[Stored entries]
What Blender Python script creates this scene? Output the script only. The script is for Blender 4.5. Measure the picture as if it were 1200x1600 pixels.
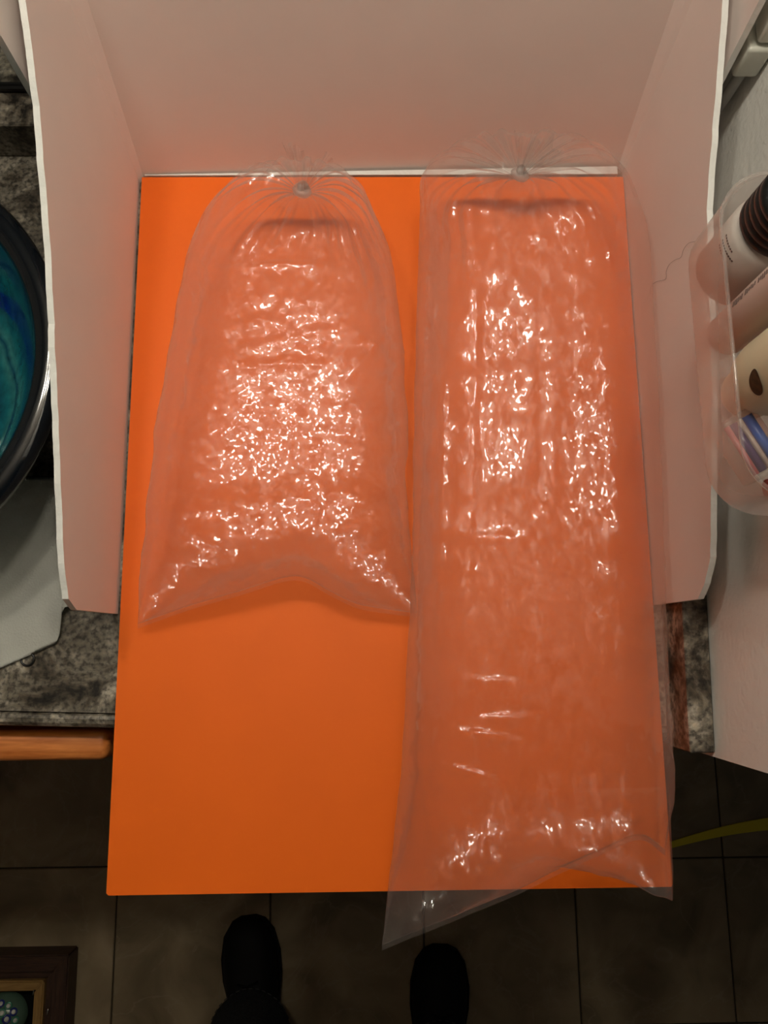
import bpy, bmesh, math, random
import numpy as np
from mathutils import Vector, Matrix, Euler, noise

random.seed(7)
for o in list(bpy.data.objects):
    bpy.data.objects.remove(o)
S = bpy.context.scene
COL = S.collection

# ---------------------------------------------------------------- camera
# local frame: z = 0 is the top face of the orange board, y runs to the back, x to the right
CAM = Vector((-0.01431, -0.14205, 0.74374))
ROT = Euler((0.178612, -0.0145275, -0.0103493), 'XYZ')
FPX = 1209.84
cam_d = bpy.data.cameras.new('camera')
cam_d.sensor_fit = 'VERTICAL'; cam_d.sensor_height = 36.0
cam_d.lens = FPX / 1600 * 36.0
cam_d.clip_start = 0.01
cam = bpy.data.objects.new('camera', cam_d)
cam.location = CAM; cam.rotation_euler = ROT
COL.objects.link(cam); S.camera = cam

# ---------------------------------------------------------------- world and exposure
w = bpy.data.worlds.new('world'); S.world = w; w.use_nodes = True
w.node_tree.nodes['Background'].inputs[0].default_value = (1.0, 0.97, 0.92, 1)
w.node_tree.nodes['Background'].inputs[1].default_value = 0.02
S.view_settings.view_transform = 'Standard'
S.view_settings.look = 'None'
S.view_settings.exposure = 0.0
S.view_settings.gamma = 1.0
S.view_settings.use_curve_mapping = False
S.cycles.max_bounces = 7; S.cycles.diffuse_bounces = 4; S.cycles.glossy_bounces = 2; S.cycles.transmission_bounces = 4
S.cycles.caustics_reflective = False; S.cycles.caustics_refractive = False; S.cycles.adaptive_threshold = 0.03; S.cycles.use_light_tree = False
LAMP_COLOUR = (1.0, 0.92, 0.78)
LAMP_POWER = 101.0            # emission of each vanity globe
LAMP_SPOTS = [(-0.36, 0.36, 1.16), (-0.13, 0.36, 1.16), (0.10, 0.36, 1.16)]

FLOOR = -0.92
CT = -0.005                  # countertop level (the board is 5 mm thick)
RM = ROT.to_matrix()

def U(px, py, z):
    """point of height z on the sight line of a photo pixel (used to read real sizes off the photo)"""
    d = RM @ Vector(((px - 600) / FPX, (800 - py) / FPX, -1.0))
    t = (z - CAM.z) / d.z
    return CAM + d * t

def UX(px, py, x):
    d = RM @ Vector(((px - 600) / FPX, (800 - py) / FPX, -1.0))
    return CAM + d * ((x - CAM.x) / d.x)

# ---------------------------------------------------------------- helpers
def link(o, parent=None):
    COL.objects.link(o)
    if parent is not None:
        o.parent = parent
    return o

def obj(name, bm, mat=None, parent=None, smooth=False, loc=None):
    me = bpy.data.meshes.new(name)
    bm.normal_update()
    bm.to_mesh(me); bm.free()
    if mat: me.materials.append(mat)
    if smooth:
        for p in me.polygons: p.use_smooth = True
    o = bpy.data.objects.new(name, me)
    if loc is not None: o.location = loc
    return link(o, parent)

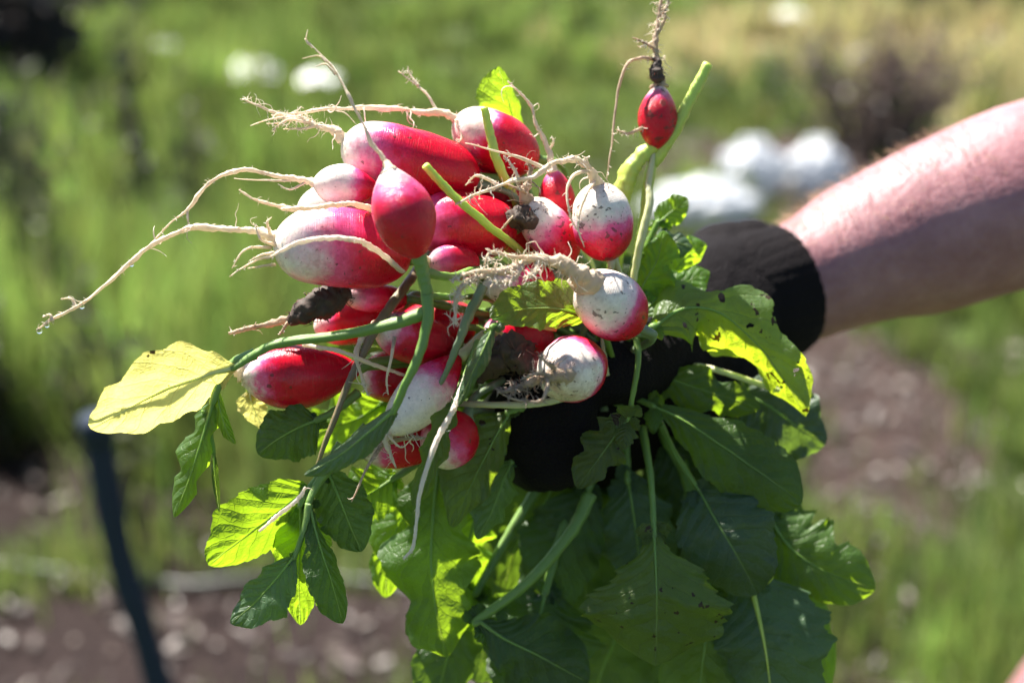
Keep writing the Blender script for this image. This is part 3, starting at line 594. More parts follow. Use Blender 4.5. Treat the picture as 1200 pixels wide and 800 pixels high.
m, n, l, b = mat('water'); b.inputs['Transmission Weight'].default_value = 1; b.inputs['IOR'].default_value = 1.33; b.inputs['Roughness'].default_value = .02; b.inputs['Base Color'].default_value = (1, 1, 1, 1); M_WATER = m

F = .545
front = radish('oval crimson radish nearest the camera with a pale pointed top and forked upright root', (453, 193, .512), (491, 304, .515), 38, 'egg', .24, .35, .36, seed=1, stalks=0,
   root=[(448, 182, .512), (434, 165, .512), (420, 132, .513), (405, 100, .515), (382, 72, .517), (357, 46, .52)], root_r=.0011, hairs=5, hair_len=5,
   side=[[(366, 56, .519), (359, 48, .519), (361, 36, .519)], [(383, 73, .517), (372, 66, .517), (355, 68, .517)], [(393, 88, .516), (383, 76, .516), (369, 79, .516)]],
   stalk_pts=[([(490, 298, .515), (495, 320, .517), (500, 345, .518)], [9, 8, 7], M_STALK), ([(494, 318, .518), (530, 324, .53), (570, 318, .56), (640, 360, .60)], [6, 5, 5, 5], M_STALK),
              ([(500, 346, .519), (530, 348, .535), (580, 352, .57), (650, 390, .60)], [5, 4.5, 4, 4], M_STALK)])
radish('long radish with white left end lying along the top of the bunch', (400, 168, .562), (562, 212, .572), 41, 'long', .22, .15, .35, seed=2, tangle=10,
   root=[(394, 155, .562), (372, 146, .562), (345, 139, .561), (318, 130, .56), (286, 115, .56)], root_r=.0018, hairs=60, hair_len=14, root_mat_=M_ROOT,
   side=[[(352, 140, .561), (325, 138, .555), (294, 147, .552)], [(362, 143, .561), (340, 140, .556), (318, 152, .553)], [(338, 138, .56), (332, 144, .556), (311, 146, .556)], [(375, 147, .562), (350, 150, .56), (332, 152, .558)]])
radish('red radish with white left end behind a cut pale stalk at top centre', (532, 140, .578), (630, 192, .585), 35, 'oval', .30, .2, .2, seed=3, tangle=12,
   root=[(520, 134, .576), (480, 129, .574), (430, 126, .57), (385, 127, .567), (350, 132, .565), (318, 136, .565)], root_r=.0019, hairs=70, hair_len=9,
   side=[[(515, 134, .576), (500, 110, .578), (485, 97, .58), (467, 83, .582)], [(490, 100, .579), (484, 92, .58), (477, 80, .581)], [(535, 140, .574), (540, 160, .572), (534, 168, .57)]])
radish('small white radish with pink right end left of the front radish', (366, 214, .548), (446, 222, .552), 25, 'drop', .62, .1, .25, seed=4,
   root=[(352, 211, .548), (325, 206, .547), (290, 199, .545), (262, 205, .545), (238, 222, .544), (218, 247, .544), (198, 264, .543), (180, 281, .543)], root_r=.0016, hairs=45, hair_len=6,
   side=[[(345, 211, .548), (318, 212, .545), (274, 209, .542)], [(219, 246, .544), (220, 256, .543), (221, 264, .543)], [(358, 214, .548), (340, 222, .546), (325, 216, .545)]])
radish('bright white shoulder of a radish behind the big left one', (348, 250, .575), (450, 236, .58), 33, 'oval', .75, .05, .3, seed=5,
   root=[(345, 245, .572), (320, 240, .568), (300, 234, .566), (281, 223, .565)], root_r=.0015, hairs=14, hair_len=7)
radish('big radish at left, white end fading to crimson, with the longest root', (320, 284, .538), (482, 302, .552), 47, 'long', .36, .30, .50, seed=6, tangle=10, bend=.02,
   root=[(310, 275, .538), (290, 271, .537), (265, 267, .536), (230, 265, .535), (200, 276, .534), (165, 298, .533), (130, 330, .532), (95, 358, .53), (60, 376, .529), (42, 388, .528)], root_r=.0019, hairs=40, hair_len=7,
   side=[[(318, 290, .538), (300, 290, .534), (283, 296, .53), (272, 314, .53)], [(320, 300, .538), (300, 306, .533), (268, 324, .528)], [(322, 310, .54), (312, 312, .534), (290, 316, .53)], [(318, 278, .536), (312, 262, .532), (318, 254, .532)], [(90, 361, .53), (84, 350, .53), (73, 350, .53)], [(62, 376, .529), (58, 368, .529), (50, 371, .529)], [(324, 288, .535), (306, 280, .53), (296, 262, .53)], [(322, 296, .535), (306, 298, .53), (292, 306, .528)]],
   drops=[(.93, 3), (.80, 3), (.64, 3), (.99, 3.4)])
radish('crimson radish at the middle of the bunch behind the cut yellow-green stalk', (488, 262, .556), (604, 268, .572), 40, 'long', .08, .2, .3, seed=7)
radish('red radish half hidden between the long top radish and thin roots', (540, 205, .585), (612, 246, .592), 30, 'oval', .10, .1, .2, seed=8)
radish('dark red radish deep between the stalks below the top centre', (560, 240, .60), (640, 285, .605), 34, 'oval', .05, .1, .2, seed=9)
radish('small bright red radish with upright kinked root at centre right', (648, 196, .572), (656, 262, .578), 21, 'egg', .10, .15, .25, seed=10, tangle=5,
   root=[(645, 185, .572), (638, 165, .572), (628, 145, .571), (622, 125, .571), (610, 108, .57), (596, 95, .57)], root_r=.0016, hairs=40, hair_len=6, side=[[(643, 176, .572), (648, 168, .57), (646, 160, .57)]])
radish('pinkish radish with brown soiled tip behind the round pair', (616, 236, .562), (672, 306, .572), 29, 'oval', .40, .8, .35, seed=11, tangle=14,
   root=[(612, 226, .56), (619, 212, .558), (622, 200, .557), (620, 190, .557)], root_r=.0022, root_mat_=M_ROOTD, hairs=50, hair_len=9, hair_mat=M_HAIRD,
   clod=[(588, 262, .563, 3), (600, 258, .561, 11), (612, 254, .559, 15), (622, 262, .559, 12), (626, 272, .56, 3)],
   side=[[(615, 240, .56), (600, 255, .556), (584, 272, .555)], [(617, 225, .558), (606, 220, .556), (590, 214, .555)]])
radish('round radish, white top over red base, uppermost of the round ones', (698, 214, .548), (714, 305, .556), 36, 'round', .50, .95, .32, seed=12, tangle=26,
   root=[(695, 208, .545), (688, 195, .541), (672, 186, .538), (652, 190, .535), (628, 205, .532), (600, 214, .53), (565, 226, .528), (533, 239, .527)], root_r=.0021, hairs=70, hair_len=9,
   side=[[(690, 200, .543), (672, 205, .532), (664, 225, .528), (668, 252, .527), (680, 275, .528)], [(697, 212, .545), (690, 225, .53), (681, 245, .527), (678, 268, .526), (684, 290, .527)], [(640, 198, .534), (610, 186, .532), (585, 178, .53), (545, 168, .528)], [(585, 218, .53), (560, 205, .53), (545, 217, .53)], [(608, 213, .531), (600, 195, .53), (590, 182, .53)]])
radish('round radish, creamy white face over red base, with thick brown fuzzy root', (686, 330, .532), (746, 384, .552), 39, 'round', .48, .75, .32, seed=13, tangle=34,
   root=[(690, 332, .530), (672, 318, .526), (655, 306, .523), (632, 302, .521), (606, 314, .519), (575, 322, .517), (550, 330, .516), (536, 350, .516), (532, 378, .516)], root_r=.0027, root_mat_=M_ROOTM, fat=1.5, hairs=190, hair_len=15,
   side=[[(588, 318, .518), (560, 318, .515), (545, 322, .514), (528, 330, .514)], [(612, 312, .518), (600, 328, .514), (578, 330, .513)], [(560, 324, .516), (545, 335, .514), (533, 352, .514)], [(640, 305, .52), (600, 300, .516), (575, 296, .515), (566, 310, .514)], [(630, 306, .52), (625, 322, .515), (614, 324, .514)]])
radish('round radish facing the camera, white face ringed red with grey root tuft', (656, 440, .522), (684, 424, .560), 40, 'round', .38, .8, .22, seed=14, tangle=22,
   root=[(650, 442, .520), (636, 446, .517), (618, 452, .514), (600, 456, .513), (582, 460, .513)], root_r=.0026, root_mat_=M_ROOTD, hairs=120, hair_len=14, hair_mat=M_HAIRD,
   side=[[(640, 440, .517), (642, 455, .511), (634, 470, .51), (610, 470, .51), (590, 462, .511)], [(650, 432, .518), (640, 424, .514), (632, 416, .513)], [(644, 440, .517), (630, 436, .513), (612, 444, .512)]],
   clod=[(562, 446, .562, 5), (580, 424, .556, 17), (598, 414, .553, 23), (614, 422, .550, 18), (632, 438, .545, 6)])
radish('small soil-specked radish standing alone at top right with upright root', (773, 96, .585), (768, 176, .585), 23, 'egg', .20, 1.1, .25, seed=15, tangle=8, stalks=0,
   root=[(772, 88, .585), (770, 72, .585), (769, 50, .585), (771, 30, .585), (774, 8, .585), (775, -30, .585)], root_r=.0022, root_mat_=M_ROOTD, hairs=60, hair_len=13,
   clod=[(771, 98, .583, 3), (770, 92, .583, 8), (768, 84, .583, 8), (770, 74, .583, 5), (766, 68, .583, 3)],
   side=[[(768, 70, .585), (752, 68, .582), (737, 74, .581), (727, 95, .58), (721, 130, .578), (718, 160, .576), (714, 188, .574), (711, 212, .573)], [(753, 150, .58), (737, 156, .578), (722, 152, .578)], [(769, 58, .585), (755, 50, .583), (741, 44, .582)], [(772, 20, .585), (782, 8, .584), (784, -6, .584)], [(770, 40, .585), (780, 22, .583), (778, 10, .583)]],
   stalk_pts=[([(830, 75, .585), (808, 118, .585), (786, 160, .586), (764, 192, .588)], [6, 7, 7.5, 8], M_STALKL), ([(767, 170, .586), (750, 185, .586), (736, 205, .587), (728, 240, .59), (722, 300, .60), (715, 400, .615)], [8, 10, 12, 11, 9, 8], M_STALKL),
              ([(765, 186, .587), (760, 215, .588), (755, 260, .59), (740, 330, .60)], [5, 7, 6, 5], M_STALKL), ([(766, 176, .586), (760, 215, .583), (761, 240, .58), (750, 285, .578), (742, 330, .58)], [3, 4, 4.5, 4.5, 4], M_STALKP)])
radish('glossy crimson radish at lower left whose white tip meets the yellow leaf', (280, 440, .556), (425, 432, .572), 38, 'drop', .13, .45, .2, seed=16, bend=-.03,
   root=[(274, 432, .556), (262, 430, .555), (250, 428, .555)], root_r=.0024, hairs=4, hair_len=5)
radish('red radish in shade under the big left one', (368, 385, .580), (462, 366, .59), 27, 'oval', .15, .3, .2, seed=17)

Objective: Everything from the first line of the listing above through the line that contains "from mathutils import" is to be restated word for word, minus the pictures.

Expected answer:
What Blender Python script creates this scene? Output the script only. The script is for Blender 4.5. Measure the picture as if it were 1200x1600 pixels.
import bpy, bmesh, math, random
import numpy as np
from mathutils import Vector, Matrix, Euler, noise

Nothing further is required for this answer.